Bediüzzaman mesleğini sağlam temeller üzerine oturtmuştur.
Çizdiği yol hakîmanedir ve fıtrata uygundur.
İnsana en lâzım olandan başlamış beşeri "tevhid"e çağırmıştır.
Müntesiplerini fikrî kalbî ve ruhî bir istihaleden geçirerek tefekkürün engin ufkunda gezdirmiş müstakim ve kâmil bir cemaat tesis etmiştir.
Dâvetini hikmetle yapmiş yumuşak söz ve tatlı dille mesajını sürdürmüştür.
Kaba sert tutarsız kırıcı ve yıkıcı bir üslûba asla iltifat etmemiştir.
Dâvâsını sabır ve çile içerisinde celadetle yılmadan ve yıkılmadan müsbet hareket ile yürütmüştür.

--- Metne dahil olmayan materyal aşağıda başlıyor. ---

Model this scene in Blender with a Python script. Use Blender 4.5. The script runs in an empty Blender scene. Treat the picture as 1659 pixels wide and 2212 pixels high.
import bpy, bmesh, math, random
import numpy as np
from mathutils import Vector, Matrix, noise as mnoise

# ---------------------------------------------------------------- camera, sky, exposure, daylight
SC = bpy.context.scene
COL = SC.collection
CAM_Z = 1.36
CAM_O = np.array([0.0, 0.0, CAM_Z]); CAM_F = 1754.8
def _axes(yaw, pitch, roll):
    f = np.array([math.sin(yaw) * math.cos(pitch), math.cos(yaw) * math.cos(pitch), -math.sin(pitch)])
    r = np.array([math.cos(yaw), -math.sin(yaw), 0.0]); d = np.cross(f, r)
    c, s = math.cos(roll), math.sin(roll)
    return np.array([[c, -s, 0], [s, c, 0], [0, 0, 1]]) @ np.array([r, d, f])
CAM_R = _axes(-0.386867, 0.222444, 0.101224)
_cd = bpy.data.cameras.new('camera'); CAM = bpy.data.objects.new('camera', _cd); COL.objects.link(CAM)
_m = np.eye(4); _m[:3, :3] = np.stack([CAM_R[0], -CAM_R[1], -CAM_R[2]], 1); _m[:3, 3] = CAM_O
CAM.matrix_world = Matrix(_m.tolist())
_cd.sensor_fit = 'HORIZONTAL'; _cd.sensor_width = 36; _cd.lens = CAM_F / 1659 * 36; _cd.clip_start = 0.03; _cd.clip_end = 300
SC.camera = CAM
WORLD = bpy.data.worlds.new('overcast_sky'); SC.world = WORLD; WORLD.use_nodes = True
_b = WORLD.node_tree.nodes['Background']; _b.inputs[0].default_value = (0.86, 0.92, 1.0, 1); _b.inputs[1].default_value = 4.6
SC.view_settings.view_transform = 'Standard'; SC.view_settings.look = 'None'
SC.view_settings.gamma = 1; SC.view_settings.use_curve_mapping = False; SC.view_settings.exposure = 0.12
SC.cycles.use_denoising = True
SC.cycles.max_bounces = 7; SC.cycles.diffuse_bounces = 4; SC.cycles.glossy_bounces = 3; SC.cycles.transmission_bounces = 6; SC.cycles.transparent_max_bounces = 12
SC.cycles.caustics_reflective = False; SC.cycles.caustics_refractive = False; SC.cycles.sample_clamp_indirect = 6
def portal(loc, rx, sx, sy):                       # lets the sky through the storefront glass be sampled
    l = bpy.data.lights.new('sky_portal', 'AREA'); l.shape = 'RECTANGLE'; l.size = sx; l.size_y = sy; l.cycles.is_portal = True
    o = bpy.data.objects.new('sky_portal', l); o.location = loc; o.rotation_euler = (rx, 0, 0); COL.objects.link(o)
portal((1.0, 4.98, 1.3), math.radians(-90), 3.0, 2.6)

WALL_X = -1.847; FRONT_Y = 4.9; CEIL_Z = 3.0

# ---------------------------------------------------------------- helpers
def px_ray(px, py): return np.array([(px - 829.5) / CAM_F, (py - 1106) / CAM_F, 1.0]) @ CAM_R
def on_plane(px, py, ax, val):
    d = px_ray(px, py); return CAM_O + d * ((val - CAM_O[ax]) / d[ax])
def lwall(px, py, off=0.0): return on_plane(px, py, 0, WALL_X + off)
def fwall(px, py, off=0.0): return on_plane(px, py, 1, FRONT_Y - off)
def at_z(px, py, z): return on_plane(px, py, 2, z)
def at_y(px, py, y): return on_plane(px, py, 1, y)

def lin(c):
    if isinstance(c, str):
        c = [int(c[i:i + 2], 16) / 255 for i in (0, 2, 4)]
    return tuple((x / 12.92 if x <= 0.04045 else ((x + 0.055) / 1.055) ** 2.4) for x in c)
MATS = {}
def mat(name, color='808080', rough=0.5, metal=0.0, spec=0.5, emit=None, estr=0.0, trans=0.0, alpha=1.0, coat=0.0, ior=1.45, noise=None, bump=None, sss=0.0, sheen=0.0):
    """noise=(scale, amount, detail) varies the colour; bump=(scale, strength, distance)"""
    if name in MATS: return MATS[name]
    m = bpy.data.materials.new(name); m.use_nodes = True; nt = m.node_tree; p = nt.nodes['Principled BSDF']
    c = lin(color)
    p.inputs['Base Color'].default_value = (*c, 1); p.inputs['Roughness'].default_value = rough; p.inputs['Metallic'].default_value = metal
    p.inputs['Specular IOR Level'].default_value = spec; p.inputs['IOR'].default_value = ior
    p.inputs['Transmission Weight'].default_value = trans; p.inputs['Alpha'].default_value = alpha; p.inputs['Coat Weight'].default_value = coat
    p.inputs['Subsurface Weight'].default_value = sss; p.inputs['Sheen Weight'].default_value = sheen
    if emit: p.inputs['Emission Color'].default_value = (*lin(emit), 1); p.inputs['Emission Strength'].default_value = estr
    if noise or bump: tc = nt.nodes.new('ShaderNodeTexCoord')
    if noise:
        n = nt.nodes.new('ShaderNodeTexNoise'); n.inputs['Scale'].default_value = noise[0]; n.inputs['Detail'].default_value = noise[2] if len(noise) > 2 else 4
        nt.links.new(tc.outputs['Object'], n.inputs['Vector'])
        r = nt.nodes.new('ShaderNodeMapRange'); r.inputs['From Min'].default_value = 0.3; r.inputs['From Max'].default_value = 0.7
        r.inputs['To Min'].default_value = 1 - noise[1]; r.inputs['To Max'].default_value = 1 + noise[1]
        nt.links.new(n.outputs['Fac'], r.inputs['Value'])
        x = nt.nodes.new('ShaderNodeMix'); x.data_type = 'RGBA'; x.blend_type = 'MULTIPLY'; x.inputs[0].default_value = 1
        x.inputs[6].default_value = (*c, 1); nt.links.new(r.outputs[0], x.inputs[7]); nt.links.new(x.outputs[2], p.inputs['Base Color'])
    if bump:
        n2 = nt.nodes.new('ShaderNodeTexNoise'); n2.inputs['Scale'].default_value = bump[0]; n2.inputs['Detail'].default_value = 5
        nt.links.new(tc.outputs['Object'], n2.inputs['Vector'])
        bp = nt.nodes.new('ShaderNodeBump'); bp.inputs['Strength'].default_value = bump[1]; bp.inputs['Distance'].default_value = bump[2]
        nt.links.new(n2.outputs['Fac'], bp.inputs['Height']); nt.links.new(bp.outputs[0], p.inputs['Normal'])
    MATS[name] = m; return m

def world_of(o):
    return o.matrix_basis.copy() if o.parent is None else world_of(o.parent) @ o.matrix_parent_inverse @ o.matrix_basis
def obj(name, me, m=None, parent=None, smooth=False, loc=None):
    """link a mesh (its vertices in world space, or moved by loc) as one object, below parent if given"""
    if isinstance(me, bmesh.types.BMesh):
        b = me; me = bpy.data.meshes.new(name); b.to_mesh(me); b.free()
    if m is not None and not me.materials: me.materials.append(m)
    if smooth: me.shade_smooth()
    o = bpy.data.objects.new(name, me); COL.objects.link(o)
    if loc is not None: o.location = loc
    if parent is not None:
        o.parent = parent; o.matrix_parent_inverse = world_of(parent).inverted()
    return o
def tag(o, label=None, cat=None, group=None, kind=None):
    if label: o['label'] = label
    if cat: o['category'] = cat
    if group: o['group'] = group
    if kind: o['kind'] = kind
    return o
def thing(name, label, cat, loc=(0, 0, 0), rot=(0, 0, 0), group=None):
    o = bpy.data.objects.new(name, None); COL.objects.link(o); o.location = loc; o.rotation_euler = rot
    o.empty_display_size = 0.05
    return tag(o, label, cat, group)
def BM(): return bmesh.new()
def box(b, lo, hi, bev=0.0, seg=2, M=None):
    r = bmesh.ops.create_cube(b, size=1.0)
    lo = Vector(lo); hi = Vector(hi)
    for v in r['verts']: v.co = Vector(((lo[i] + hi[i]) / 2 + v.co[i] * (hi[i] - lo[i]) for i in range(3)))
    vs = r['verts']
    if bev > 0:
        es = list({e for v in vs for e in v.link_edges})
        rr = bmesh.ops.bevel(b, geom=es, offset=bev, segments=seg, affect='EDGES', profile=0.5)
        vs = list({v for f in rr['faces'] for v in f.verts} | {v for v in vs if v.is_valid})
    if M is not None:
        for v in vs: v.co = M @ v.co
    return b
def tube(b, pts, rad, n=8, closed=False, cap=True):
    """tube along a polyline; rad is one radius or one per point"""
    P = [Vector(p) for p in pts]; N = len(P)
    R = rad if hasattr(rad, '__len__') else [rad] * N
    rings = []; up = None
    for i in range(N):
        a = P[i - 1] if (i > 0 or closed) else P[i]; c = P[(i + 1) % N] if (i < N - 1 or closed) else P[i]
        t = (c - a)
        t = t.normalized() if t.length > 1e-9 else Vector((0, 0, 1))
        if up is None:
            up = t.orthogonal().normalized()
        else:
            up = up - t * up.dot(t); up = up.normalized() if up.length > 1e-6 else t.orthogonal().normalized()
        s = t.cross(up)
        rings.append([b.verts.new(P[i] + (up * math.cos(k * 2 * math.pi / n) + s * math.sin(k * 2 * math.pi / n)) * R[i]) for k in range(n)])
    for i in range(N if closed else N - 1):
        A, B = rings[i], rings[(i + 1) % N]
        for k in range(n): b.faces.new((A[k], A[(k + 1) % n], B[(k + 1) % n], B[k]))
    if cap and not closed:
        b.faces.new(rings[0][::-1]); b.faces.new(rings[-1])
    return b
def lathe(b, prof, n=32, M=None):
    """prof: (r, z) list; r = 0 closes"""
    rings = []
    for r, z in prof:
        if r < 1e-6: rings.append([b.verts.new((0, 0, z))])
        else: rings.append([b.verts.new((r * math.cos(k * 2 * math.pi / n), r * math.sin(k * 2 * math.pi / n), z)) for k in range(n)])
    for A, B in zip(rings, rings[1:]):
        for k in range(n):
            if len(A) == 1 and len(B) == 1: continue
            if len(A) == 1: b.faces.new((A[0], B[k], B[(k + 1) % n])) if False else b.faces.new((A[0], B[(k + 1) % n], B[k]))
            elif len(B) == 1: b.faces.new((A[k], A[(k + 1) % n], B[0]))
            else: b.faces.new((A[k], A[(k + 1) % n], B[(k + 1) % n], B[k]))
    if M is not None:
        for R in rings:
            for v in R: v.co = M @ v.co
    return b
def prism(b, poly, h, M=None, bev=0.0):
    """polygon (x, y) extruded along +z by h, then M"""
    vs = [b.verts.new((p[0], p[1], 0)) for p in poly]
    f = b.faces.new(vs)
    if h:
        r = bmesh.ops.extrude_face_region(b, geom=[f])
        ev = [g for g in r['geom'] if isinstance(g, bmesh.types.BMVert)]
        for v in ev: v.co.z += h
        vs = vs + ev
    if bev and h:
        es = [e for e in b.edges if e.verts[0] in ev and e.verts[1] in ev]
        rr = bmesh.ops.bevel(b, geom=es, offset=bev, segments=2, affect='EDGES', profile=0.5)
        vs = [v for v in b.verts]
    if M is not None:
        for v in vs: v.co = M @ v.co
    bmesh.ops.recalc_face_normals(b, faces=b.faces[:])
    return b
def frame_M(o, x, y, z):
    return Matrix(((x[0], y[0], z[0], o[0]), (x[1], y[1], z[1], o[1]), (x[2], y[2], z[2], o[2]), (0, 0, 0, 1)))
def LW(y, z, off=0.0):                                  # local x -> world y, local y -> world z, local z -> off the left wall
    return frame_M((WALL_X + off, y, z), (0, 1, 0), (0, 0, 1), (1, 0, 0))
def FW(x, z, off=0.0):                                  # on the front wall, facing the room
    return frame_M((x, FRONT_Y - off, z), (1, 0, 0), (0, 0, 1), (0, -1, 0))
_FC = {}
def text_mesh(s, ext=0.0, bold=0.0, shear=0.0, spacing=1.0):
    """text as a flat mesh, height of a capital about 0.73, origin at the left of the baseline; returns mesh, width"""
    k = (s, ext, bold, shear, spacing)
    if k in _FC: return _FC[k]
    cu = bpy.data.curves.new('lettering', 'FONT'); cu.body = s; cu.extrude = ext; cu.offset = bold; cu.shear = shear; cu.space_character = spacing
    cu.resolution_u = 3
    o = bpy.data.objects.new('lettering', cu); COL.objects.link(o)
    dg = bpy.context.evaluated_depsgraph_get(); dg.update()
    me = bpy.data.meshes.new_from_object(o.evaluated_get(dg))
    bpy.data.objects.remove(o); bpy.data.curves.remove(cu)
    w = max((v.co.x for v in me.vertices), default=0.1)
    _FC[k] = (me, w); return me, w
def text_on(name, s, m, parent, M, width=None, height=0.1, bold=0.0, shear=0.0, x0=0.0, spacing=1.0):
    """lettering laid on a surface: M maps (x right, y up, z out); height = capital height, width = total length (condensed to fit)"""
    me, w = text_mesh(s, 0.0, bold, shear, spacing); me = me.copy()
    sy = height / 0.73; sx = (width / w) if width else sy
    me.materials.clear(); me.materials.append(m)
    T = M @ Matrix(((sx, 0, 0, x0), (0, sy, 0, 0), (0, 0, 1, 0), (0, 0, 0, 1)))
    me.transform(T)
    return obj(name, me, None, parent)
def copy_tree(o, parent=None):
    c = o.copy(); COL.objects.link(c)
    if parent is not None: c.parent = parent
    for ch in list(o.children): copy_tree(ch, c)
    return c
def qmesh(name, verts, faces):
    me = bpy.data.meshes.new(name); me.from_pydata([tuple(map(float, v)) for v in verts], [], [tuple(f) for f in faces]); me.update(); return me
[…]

Kenetleşmiş samimi hâlis bir fedakârlar ordusu tesis etmiş küfrün şahs-ı mânevisi karşısında nurlu ve metin bir şahs-ı mânevi oluşturmuştur.
Geleceğe ümitle bakmış ye'se düşmemiştir.
Konuştuğunu yaşamış yaşadığını konuşmuştur.
Yaşayan bir hakikat olarak gönüllerde taht kurmuştur.
Mesleğinde meşrebinde tarz ve üslûbunda insanı esas almış ona ulaşmanın yollarını çizmiş onun inşa ve ikmaline büyük önem vermiştir.